**What is needed**:
Retype the whole listing below, character for character.

**Given information**:
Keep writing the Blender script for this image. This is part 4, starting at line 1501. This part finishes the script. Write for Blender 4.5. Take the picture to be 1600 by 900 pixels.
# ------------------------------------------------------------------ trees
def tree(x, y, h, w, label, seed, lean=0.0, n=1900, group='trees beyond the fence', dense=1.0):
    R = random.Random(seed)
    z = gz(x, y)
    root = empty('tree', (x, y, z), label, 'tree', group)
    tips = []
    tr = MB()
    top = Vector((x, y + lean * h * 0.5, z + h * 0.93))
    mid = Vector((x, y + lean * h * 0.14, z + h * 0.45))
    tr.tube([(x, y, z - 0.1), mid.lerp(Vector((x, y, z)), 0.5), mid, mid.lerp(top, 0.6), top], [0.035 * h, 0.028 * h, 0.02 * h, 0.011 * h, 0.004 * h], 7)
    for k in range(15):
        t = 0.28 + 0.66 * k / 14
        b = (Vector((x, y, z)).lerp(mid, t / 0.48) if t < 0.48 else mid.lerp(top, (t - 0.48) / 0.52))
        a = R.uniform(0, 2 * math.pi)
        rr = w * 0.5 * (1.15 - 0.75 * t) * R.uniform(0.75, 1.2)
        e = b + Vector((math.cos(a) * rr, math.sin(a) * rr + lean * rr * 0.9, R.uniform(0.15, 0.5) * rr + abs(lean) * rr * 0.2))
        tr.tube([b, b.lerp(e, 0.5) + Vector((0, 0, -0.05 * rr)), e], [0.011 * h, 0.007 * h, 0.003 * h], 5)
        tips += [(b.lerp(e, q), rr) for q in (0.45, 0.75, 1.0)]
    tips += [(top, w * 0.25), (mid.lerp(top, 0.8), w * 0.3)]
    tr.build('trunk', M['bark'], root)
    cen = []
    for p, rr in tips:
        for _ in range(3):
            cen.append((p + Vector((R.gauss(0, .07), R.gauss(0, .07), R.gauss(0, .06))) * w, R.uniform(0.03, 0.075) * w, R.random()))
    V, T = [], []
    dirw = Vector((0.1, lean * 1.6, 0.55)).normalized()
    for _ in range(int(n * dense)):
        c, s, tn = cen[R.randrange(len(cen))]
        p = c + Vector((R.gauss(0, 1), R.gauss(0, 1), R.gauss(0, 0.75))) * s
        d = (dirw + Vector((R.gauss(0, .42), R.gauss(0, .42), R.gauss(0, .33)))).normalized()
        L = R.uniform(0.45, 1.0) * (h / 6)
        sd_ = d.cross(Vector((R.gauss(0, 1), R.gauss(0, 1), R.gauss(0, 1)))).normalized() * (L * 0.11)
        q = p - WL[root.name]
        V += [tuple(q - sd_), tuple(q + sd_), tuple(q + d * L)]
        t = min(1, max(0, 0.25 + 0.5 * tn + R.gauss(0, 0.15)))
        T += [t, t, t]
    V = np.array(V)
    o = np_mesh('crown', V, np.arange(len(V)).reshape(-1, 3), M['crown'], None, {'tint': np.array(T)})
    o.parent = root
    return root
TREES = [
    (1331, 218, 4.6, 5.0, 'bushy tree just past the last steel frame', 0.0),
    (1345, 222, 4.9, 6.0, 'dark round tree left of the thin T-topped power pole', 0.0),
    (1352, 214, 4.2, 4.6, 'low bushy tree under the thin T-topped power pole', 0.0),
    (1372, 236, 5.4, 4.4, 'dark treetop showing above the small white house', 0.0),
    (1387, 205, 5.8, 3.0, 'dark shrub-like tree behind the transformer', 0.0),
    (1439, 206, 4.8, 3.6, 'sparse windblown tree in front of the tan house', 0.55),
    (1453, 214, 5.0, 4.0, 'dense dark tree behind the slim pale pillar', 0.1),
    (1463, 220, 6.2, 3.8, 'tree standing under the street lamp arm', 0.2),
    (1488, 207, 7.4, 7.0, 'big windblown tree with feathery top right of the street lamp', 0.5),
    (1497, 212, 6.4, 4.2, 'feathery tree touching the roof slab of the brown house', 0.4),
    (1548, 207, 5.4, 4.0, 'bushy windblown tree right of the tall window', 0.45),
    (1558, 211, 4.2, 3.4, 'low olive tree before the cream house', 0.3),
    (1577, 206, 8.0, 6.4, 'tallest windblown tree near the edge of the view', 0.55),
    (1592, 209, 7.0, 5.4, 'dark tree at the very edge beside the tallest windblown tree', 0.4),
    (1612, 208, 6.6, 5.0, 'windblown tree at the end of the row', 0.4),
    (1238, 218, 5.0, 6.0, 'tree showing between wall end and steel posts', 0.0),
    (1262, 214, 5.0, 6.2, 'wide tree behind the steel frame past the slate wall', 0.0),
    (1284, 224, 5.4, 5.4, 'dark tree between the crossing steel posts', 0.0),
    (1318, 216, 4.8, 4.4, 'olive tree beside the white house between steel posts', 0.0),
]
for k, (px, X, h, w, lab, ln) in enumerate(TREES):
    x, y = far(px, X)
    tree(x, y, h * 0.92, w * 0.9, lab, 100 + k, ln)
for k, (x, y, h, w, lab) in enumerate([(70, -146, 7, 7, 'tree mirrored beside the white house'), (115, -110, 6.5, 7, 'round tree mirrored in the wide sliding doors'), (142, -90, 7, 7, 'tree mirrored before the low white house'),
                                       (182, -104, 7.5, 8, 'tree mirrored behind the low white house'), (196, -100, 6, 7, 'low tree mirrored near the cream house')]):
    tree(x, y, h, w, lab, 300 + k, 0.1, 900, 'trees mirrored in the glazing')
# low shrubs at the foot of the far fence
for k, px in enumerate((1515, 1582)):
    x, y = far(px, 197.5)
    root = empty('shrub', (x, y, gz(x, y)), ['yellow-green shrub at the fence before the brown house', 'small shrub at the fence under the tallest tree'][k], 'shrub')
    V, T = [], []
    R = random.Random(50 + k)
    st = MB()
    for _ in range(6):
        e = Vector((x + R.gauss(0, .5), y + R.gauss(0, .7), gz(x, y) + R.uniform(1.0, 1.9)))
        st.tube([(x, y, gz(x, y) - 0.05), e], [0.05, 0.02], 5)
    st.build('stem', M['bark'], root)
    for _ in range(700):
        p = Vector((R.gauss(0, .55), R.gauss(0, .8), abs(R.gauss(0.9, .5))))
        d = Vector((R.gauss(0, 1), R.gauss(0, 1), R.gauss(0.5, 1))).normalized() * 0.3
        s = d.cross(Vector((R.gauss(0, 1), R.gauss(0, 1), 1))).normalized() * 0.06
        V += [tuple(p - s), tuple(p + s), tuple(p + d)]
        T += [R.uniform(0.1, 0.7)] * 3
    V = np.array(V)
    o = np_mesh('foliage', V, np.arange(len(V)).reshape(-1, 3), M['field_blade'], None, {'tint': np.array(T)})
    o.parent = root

**Exercise output**:
Keep writing the Blender script for this image. This is part 4, starting at line 1501. This part finishes the script. Write for Blender 4.5. Take the picture to be 1600 by 900 pixels.
# ------------------------------------------------------------------ trees
def tree(x, y, h, w, label, seed, lean=0.0, n=1900, group='trees beyond the fence', dense=1.0):
    R = random.Random(seed)
    z = gz(x, y)
    root = empty('tree', (x, y, z), label, 'tree', group)
    tips = []
    tr = MB()
    top = Vector((x, y + lean * h * 0.5, z + h * 0.93))
    mid = Vector((x, y + lean * h * 0.14, z + h * 0.45))
    tr.tube([(x, y, z - 0.1), mid.lerp(Vector((x, y, z)), 0.5), mid, mid.lerp(top, 0.6), top], [0.035 * h, 0.028 * h, 0.02 * h, 0.011 * h, 0.004 * h], 7)
    for k in range(15):
        t = 0.28 + 0.66 * k / 14
        b = (Vector((x, y, z)).lerp(mid, t / 0.48) if t < 0.48 else mid.lerp(top, (t - 0.48) / 0.52))
        a = R.uniform(0, 2 * math.pi)
        rr = w * 0.5 * (1.15 - 0.75 * t) * R.uniform(0.75, 1.2)
        e = b + Vector((math.cos(a) * rr, math.sin(a) * rr + lean * rr * 0.9, R.uniform(0.15, 0.5) * rr + abs(lean) * rr * 0.2))
        tr.tube([b, b.lerp(e, 0.5) + Vector((0, 0, -0.05 * rr)), e], [0.011 * h, 0.007 * h, 0.003 * h], 5)
        tips += [(b.lerp(e, q), rr) for q in (0.45, 0.75, 1.0)]
    tips += [(top, w * 0.25), (mid.lerp(top, 0.8), w * 0.3)]
    tr.build('trunk', M['bark'], root)
    cen = []
    for p, rr in tips:
        for _ in range(3):
            cen.append((p + Vector((R.gauss(0, .07), R.gauss(0, .07), R.gauss(0, .06))) * w, R.uniform(0.03, 0.075) * w, R.random()))
    V, T = [], []
    dirw = Vector((0.1, lean * 1.6, 0.55)).normalized()
    for _ in range(int(n * dense)):
        c, s, tn = cen[R.randrange(len(cen))]
        p = c + Vector((R.gauss(0, 1), R.gauss(0, 1), R.gauss(0, 0.75))) * s
        d = (dirw + Vector((R.gauss(0, .42), R.gauss(0, .42), R.gauss(0, .33)))).normalized()
        L = R.uniform(0.45, 1.0) * (h / 6)
        sd_ = d.cross(Vector((R.gauss(0, 1), R.gauss(0, 1), R.gauss(0, 1)))).normalized() * (L * 0.11)
        q = p - WL[root.name]
        V += [tuple(q - sd_), tuple(q + sd_), tuple(q + d * L)]
        t = min(1, max(0, 0.25 + 0.5 * tn + R.gauss(0, 0.15)))
        T += [t, t, t]
    V = np.array(V)
    o = np_mesh('crown', V, np.arange(len(V)).reshape(-1, 3), M['crown'], None, {'tint': np.array(T)})
    o.parent = root
    return root
TREES = [
    (1331, 218, 4.6, 5.0, 'bushy tree just past the last steel frame', 0.0),
    (1345, 222, 4.9, 6.0, 'dark round tree left of the thin T-topped power pole', 0.0),
    (1352, 214, 4.2, 4.6, 'low bushy tree under the thin T-topped power pole', 0.0),
    (1372, 236, 5.4, 4.4, 'dark treetop showing above the small white house', 0.0),
    (1387, 205, 5.8, 3.0, 'dark shrub-like tree behind the transformer', 0.0),
    (1439, 206, 4.8, 3.6, 'sparse windblown tree in front of the tan house', 0.55),
    (1453, 214, 5.0, 4.0, 'dense dark tree behind the slim pale pillar', 0.1),
    (1463, 220, 6.2, 3.8, 'tree standing under the street lamp arm', 0.2),
    (1488, 207, 7.4, 7.0, 'big windblown tree with feathery top right of the street lamp', 0.5),
    (1497, 212, 6.4, 4.2, 'feathery tree touching the roof slab of the brown house', 0.4),
    (1548, 207, 5.4, 4.0, 'bushy windblown tree right of the tall window', 0.45),
    (1558, 211, 4.2, 3.4, 'low olive tree before the cream house', 0.3),
    (1577, 206, 8.0, 6.4, 'tallest windblown tree near the edge of the view', 0.55),
    (1592, 209, 7.0, 5.4, 'dark tree at the very edge beside the tallest windblown tree', 0.4),
    (1612, 208, 6.6, 5.0, 'windblown tree at the end of the row', 0.4),
    (1238, 218, 5.0, 6.0, 'tree showing between wall end and steel posts', 0.0),
    (1262, 214, 5.0, 6.2, 'wide tree behind the steel frame past the slate wall', 0.0),
    (1284, 224, 5.4, 5.4, 'dark tree between the crossing steel posts', 0.0),
    (1318, 216, 4.8, 4.4, 'olive tree beside the white house between steel posts', 0.0),
]
for k, (px, X, h, w, lab, ln) in enumerate(TREES):
    x, y = far(px, X)
    tree(x, y, h * 0.92, w * 0.9, lab, 100 + k, ln)
for k, (x, y, h, w, lab) in enumerate([(70, -146, 7, 7, 'tree mirrored beside the white house'), (115, -110, 6.5, 7, 'round tree mirrored in the wide sliding doors'), (142, -90, 7, 7, 'tree mirrored before the low white house'),
                                       (182, -104, 7.5, 8, 'tree mirrored behind the low white house'), (196, -100, 6, 7, 'low tree mirrored near the cream house')]):
    tree(x, y, h, w, lab, 300 + k, 0.1, 900, 'trees mirrored in the glazing')
# low shrubs at the foot of the far fence
for k, px in enumerate((1515, 1582)):
    x, y = far(px, 197.5)
    root = empty('shrub', (x, y, gz(x, y)), ['yellow-green shrub at the fence before the brown house', 'small shrub at the fence under the tallest tree'][k], 'shrub')
    V, T = [], []
    R = random.Random(50 + k)
    st = MB()
    for _ in range(6):
        e = Vector((x + R.gauss(0, .5), y + R.gauss(0, .7), gz(x, y) + R.uniform(1.0, 1.9)))
        st.tube([(x, y, gz(x, y) - 0.05), e], [0.05, 0.02], 5)
    st.build('stem', M['bark'], root)
    for _ in range(700):
        p = Vector((R.gauss(0, .55), R.gauss(0, .8), abs(R.gauss(0.9, .5))))
        d = Vector((R.gauss(0, 1), R.gauss(0, 1), R.gauss(0.5, 1))).normalized() * 0.3
        s = d.cross(Vector((R.gauss(0, 1), R.gauss(0, 1), 1))).normalized() * 0.06
        V += [tuple(p - s), tuple(p + s), tuple(p + d)]
        T += [R.uniform(0.1, 0.7)] * 3
    V = np.array(V)
    o = np_mesh('foliage', V, np.arange(len(V)).reshape(-1, 3), M['field_blade'], None, {'tint': np.array(T)})
    o.parent = root